(PROBLEM DETAILS):
Starting from the top of the material, restate each line exactly until the line that contains "COL = S.collection", which is also copied. Pictures are excluded.

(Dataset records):
▼▼▼

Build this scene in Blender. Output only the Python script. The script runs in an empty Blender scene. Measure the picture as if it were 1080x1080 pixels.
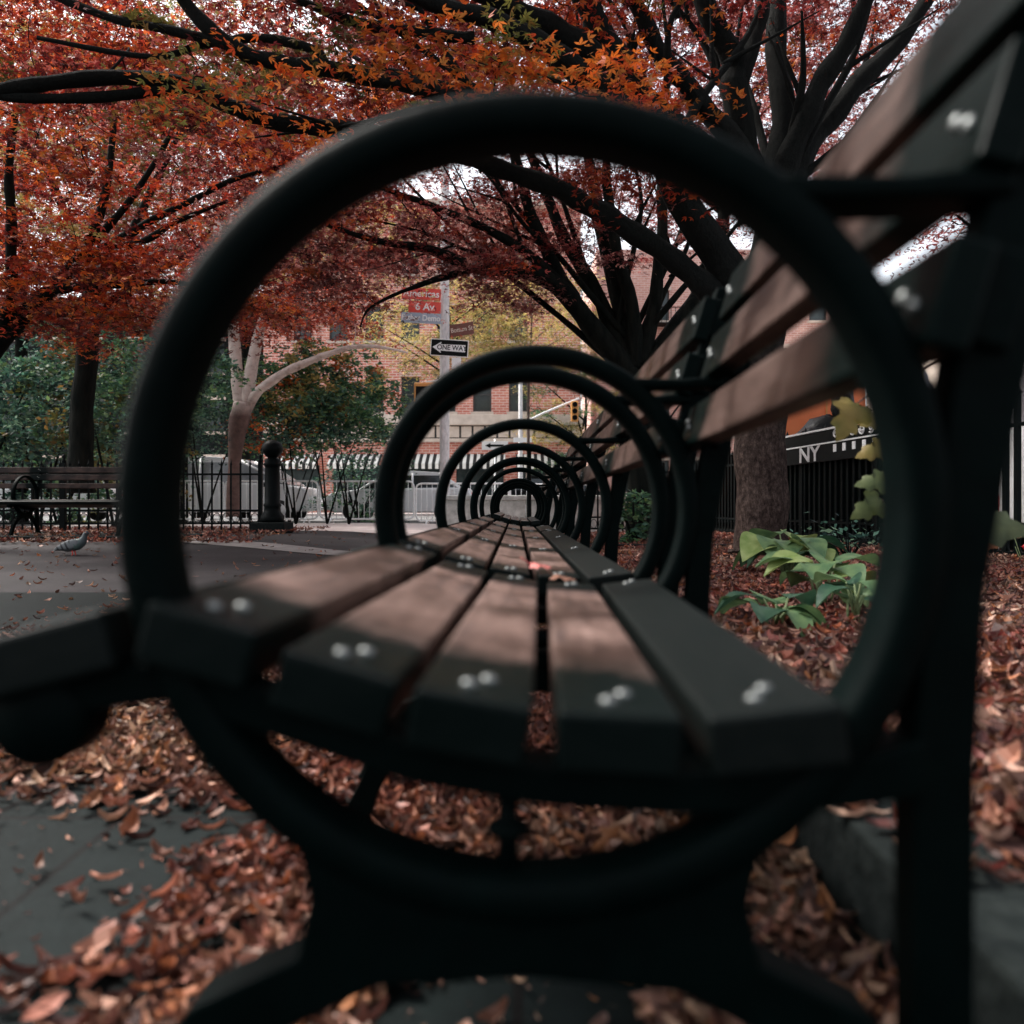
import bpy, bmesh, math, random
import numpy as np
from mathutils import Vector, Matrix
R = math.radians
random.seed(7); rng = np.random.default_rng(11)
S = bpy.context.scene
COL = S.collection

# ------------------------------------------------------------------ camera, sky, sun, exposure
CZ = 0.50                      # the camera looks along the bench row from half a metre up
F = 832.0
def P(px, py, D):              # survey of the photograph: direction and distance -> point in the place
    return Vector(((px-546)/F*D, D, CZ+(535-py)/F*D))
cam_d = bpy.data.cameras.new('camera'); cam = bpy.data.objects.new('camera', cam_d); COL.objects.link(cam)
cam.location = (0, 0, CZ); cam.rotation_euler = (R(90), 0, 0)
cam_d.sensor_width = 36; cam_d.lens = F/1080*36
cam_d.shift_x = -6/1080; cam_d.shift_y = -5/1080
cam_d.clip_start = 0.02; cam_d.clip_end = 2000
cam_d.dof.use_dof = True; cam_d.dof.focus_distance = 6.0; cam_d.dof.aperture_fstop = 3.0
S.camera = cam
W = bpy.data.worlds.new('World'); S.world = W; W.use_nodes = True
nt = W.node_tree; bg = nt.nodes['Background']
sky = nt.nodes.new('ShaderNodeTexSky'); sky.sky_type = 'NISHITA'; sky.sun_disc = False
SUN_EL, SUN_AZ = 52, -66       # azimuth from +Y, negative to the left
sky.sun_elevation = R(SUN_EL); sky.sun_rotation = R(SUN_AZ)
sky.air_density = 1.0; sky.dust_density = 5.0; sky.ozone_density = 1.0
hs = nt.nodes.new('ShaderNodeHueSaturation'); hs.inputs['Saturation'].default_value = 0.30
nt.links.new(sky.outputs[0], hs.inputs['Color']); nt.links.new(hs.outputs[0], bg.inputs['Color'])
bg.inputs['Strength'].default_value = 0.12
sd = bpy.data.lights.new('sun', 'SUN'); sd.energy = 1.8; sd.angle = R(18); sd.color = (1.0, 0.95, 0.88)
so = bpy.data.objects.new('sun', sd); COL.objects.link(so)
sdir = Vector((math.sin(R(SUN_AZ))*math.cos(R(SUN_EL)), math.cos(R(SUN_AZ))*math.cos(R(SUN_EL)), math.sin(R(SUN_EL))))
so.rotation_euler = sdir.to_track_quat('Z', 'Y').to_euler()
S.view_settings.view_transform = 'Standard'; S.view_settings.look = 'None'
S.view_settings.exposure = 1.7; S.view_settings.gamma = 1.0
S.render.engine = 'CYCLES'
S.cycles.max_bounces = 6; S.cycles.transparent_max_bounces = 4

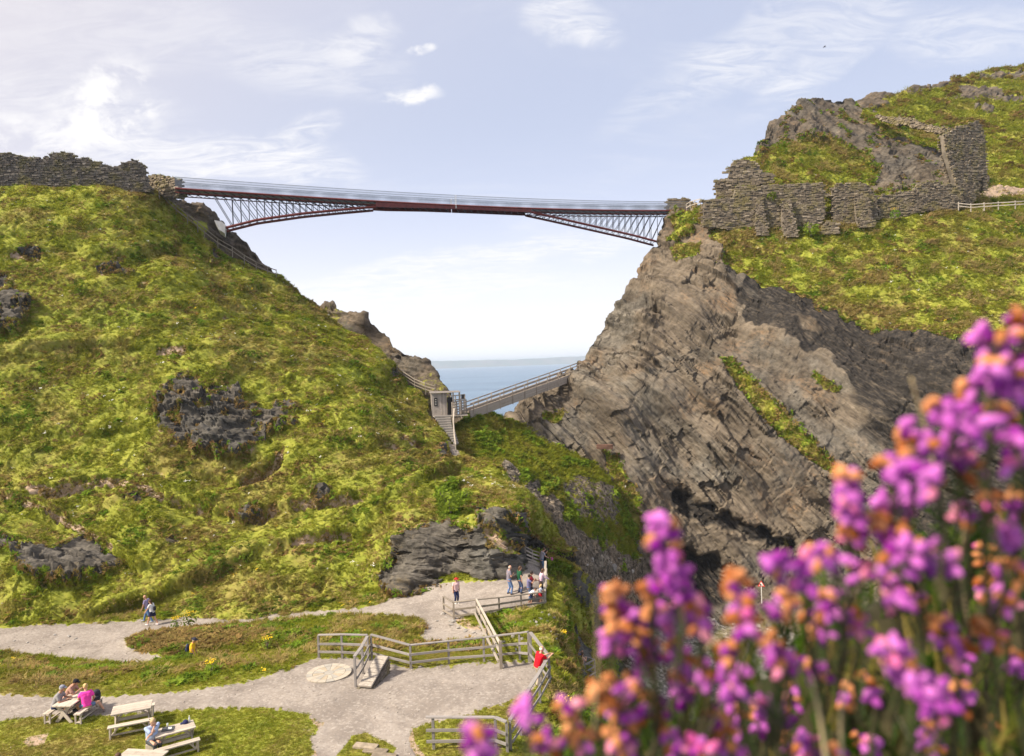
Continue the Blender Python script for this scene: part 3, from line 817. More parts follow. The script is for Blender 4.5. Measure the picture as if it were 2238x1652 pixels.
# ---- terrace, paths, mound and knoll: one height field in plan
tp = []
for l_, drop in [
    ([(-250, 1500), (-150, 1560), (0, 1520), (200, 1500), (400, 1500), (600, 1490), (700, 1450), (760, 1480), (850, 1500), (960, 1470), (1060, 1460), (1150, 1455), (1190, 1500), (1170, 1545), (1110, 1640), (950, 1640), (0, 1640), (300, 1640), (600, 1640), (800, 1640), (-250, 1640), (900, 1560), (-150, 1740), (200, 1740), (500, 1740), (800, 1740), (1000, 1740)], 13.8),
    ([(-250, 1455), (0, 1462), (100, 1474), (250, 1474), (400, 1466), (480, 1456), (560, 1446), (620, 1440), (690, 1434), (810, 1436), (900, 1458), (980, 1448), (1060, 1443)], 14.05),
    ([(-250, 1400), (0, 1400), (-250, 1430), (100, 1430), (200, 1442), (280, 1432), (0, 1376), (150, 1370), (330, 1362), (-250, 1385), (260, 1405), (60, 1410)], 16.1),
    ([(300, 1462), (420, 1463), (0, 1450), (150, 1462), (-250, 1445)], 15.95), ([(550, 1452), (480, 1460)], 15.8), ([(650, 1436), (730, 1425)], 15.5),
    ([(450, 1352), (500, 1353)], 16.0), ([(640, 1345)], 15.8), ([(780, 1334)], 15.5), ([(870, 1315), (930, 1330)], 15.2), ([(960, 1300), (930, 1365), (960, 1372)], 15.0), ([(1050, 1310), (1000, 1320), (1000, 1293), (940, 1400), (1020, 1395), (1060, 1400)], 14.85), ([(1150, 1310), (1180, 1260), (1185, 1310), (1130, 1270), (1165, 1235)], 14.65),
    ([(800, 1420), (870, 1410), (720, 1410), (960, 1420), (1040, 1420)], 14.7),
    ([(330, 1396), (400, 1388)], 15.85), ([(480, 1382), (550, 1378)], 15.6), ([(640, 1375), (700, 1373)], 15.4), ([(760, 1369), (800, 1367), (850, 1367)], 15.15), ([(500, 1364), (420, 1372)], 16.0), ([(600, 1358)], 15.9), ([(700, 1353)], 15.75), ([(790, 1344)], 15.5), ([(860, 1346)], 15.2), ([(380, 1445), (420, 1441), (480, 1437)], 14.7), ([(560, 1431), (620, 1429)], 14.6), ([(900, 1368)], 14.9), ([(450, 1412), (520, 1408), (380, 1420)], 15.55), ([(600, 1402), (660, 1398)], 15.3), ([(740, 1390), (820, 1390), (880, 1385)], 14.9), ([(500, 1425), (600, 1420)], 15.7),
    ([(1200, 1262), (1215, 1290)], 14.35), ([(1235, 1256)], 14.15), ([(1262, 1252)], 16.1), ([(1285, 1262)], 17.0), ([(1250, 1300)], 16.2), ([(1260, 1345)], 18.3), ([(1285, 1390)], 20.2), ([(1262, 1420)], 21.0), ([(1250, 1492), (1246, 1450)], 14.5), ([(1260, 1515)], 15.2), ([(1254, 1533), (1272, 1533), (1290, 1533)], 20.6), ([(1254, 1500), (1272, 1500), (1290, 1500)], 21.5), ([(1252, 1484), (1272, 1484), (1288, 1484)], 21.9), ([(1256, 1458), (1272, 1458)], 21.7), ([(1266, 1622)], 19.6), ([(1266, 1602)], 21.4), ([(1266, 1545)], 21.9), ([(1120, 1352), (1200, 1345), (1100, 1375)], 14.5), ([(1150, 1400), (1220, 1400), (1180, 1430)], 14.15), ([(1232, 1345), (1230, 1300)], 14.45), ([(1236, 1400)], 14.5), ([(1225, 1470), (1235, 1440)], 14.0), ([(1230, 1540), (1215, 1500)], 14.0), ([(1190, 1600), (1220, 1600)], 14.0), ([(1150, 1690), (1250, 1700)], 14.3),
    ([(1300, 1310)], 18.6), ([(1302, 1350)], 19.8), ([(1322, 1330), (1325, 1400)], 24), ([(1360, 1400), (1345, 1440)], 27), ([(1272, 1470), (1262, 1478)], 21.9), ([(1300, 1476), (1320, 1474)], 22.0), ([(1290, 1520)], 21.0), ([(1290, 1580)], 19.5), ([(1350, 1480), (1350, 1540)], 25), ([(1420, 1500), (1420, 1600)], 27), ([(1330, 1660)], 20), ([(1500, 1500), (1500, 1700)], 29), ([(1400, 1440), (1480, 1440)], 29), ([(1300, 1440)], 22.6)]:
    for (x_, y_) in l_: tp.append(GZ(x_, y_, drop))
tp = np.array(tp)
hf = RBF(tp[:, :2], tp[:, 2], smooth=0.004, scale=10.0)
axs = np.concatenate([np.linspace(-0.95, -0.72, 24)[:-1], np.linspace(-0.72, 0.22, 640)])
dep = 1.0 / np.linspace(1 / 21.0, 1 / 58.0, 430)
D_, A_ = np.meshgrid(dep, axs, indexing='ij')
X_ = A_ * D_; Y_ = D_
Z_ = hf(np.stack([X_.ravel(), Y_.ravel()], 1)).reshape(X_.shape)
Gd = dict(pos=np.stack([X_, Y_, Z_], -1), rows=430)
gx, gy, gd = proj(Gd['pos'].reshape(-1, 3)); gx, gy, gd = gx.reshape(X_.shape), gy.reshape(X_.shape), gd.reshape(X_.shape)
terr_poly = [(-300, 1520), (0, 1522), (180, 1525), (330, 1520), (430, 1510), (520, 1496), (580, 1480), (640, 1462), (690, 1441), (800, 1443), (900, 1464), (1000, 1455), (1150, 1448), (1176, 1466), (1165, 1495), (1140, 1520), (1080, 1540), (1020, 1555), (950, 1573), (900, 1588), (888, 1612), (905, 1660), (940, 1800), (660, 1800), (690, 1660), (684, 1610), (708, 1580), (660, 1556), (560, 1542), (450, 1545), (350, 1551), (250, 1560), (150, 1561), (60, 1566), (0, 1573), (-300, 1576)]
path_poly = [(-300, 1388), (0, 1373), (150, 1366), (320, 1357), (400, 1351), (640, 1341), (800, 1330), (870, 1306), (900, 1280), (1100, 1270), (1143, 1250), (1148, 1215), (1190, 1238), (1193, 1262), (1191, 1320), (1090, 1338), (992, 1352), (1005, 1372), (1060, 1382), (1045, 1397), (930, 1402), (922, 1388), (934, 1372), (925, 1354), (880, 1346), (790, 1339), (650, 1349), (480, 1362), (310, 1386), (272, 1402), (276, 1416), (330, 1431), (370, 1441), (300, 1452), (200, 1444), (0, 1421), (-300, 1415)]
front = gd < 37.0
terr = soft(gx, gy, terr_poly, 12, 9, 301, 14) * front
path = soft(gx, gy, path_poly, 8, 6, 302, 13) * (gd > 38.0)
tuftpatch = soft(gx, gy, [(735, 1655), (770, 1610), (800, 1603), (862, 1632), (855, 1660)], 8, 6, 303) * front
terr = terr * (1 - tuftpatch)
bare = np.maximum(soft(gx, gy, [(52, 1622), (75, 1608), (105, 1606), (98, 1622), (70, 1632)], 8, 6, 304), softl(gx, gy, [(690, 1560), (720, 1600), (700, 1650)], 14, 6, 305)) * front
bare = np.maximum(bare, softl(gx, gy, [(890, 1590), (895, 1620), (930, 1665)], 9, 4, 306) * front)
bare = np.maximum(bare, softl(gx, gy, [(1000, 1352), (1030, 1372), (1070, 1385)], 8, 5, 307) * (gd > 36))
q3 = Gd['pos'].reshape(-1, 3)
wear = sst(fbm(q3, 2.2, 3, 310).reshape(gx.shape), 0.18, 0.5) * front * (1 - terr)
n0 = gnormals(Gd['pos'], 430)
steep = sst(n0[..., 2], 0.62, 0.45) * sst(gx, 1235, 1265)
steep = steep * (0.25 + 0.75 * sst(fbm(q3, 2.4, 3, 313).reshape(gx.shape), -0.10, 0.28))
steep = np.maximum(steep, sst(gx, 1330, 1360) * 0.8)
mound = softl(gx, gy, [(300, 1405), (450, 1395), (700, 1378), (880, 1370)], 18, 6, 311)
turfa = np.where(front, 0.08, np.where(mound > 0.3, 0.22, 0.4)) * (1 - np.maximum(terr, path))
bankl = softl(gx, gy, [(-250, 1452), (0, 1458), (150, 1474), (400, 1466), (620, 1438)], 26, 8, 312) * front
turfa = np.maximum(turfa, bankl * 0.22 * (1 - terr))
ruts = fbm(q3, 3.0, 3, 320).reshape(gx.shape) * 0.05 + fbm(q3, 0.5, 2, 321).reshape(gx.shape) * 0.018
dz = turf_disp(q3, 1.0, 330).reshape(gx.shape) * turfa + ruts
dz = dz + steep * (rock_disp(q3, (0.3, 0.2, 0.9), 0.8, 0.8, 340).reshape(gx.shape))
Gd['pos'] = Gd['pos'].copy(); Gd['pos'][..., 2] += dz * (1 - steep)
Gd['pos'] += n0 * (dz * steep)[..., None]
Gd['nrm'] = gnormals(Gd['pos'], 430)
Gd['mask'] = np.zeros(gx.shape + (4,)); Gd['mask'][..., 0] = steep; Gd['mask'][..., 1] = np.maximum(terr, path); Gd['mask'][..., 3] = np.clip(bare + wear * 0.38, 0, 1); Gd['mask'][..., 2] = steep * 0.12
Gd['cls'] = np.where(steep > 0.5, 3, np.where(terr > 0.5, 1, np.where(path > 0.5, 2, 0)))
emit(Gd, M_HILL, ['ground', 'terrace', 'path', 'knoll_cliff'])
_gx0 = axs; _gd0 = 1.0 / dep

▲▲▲

(WRITTEN ANSWER):
Build this scene in Blender. Output only the Python script. The script runs in an empty Blender scene. Measure the picture as if it were 1080x1080 pixels.
import bpy, bmesh, math, random
import numpy as np
from mathutils import Vector, Matrix
R = math.radians
random.seed(7); rng = np.random.default_rng(11)
S = bpy.context.scene
COL = S.collection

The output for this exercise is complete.